Accepted Paper
Paper short abstract
This study examines the 2024 Fuji TV scandal—triggered by sexual assault allegations of a female announcer against top Japanese celebrity—as a pivotal case study in media governance, corporate ethics, and gender accountability in Japan. It analyzes the scandal as a media product and a social ritual.
Paper long abstract
This study examines the 2024 Fuji TV scandal—triggered by sexual assault allegations of a female TV announcer against top Japanese celebrity Nakai Masahiro—as a pivotal case study in media governance, corporate ethics, and gender accountability in Japan. The study reconstructs the "scandal flow," tracing the trajectory from initial tabloid leaks to a full-scale public scandal that resulted in the resignation of Fuji TV’s top leadership.
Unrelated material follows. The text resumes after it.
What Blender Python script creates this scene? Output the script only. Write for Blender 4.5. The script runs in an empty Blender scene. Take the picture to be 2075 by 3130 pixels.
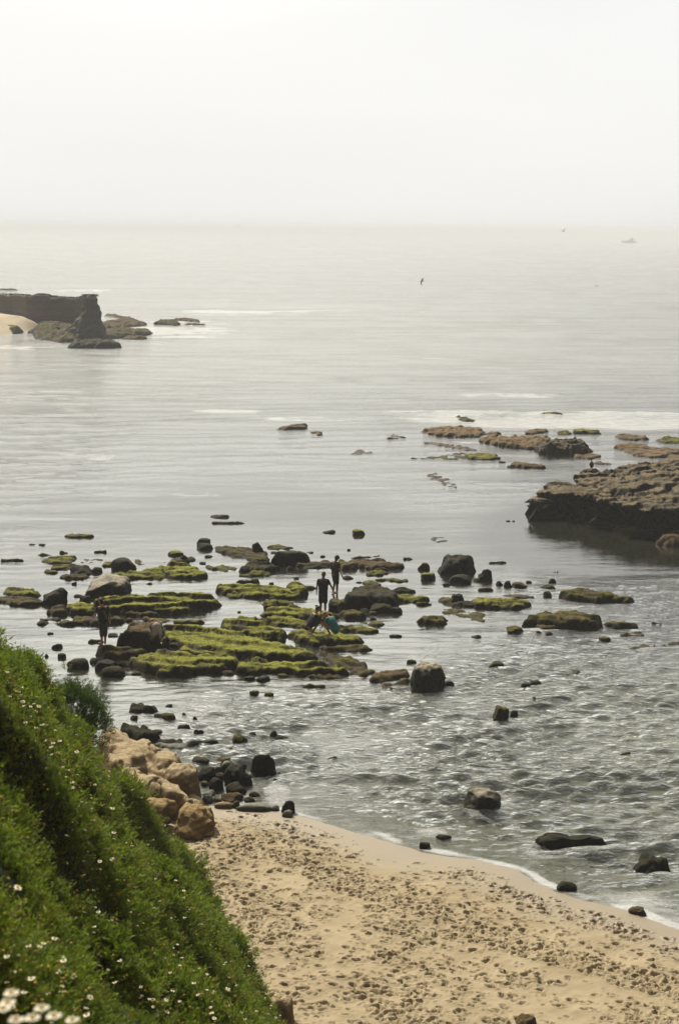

It utilizes a triangulated corpus of media coverage, press conferences, and third-party reports to analyze the scandal through two primary theoretical lenses: The first lens, “Scandal-as-Product,” investigates the structural divide between the mainstream media (dailies, TV stations, wire agencies) that tend to ignore or censor scandals, and the non-mainstream media (weeklies, social media, foreign media) that usually trigger and amplify scandals in Japan. This lens demonstrates how the non-mainstream outlets overrode the self-censorship of the mainstream outlets, effectively reframing the incident from a private trouble to a corporate disaster. The second lens, “Scandal-as-Ritual,” evaluates the effectiveness of apologetic press conferences during the scandal. It shows how Fuji TV’s failure to conduct a proper apologetic ritual has backfired, leading to a massive scandal that alienated investors, employees, and viewers. Besides, the Fuji TV scandal activated a sustained #MeToo mobilization, as women leveraged an online hashtag testimony of workplace sexual coercion. Thus, it also offers a critical insight into the impact of gender accountability on Japanese media outlets during sex-related scandals.